COLLECTED MATERIAL =
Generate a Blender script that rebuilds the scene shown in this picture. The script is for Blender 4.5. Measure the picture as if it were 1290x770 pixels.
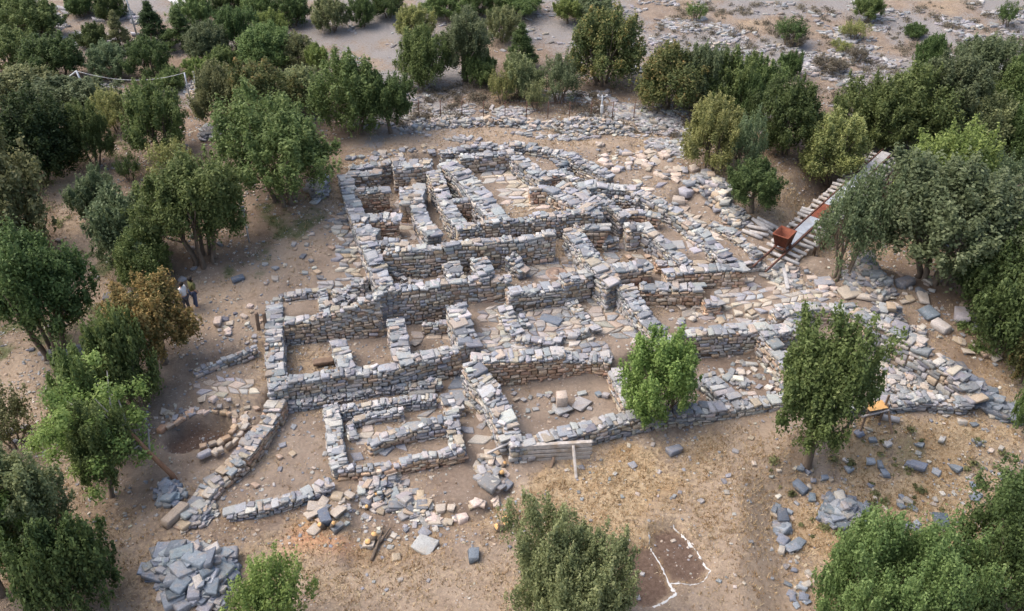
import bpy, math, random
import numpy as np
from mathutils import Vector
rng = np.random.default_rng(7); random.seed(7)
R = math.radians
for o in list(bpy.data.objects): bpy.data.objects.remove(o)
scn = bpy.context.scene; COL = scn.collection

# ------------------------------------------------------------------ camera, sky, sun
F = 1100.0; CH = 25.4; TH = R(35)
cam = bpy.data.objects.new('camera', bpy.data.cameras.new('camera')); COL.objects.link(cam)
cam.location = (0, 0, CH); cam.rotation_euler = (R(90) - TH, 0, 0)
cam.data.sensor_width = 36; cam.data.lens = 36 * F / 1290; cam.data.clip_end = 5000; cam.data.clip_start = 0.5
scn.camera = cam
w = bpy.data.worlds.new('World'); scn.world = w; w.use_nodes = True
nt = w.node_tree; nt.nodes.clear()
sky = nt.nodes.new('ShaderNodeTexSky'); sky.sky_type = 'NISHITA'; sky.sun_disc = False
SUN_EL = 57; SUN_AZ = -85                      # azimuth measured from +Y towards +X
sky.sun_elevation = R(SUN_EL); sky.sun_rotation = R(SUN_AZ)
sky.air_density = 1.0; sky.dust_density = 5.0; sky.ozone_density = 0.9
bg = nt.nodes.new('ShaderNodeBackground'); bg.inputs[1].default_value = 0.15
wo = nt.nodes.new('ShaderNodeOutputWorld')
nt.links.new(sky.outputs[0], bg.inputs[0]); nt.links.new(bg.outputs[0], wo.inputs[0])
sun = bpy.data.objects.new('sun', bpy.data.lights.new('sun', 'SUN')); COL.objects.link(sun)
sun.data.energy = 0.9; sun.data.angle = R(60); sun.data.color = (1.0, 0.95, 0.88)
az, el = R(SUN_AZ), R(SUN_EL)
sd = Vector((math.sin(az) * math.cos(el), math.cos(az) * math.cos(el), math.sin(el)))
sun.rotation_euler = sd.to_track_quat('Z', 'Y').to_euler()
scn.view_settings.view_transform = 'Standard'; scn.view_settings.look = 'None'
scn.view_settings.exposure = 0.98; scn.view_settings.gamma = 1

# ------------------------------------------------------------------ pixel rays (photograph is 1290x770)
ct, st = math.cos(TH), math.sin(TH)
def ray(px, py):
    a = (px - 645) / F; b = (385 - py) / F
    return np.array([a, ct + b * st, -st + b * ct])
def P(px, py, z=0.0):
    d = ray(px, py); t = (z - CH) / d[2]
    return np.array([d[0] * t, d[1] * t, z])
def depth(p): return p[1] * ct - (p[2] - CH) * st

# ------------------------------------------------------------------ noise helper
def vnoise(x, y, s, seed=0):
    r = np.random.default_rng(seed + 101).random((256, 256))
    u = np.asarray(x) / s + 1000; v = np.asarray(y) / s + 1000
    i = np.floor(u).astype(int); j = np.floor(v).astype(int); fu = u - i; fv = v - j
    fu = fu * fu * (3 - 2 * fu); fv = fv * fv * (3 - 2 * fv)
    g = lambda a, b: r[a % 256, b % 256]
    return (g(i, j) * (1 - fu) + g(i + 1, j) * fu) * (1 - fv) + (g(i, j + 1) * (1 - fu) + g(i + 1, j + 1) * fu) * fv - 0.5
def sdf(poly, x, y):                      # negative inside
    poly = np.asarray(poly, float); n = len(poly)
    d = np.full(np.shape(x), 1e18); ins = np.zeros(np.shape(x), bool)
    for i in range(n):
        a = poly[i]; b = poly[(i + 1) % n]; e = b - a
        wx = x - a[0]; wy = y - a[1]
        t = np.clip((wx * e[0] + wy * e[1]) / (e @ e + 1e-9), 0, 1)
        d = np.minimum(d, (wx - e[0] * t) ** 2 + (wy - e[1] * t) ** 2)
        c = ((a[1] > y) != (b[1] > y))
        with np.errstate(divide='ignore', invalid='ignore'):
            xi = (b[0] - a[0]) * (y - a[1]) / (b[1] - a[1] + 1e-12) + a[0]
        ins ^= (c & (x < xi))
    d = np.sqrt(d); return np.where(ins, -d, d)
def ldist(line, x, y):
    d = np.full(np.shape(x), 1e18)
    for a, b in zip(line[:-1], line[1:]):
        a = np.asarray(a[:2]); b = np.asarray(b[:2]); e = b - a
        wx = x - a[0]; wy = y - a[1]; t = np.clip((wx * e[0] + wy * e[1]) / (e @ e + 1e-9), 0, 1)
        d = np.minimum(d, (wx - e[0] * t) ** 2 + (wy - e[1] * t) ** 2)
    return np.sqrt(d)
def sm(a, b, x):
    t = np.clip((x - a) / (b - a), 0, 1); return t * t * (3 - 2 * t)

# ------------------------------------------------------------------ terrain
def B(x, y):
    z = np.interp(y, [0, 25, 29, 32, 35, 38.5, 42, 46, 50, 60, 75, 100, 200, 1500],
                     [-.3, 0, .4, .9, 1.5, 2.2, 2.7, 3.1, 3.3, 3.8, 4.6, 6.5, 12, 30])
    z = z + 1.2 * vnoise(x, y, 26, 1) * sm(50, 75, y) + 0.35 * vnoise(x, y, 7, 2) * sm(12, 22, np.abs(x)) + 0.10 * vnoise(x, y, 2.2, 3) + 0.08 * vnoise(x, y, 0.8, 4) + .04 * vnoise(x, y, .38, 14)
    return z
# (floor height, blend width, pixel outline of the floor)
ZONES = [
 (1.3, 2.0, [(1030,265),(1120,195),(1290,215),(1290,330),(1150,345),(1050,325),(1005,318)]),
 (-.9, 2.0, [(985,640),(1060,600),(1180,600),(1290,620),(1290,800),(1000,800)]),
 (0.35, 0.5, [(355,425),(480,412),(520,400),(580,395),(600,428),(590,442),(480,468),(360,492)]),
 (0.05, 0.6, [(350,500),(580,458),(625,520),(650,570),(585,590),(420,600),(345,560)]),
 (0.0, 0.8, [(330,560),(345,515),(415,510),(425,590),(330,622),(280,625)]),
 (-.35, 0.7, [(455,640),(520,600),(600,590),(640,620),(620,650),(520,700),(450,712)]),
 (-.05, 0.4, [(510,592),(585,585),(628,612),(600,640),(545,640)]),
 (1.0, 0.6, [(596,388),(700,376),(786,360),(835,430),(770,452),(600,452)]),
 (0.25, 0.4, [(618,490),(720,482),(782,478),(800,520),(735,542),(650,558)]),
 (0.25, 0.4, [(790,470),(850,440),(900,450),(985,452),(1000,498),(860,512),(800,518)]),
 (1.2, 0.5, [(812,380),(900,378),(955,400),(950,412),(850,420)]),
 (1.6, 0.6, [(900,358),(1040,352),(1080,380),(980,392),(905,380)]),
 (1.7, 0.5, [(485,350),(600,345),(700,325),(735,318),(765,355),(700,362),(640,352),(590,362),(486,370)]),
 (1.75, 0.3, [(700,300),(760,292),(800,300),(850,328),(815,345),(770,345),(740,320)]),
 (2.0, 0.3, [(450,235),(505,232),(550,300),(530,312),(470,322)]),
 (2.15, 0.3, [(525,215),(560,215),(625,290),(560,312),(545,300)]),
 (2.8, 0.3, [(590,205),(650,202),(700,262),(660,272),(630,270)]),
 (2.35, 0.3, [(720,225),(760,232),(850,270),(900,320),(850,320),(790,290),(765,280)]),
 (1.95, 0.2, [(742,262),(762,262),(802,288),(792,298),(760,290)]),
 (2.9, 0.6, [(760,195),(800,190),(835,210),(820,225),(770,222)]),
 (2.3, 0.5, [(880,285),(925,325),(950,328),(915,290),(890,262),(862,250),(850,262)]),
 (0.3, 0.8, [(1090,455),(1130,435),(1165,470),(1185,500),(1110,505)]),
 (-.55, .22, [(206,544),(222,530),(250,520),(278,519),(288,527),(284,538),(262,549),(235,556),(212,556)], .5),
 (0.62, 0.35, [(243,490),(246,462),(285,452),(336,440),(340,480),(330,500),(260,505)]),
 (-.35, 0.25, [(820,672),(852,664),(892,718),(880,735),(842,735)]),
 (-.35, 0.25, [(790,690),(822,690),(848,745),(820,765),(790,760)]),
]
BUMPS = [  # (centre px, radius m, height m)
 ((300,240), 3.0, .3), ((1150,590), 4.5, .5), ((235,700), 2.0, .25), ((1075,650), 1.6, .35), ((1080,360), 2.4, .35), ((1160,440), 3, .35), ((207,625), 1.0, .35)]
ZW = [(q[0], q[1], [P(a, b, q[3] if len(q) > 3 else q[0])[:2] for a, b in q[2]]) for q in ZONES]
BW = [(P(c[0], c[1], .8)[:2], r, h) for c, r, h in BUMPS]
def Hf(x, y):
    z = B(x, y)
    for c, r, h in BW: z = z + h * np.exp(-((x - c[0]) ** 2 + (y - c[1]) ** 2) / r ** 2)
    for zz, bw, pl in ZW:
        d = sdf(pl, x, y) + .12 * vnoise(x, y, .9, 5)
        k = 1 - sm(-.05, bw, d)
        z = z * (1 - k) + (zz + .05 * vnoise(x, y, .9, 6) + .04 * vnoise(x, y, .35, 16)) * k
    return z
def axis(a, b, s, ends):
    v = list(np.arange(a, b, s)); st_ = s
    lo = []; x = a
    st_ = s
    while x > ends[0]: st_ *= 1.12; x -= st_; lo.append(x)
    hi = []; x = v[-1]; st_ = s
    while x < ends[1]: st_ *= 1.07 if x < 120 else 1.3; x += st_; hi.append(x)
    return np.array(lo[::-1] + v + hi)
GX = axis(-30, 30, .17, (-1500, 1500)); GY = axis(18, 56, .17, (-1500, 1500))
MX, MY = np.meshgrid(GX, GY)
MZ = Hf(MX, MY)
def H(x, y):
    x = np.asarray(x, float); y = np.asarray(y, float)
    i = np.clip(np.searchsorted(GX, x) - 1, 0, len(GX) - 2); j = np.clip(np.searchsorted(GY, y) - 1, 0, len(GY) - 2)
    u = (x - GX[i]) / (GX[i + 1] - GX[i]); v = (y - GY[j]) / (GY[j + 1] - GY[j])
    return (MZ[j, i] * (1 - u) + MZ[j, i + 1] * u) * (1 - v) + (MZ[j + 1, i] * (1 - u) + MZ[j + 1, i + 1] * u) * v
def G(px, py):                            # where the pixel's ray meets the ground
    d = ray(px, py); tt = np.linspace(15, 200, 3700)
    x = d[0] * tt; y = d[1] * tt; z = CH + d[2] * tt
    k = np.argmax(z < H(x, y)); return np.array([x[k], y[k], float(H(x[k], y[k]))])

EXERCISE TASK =
Print the data above verbatim from the first line through the line holding "scn = bpy.context.scene; COL = scn.collection", leaving every picture out.

THE COMPLETED TASK =
Generate a Blender script that rebuilds the scene shown in this picture. The script is for Blender 4.5. Measure the picture as if it were 1290x770 pixels.
import bpy, math, random
import numpy as np
from mathutils import Vector
rng = np.random.default_rng(7); random.seed(7)
R = math.radians
for o in list(bpy.data.objects): bpy.data.objects.remove(o)
scn = bpy.context.scene; COL = scn.collection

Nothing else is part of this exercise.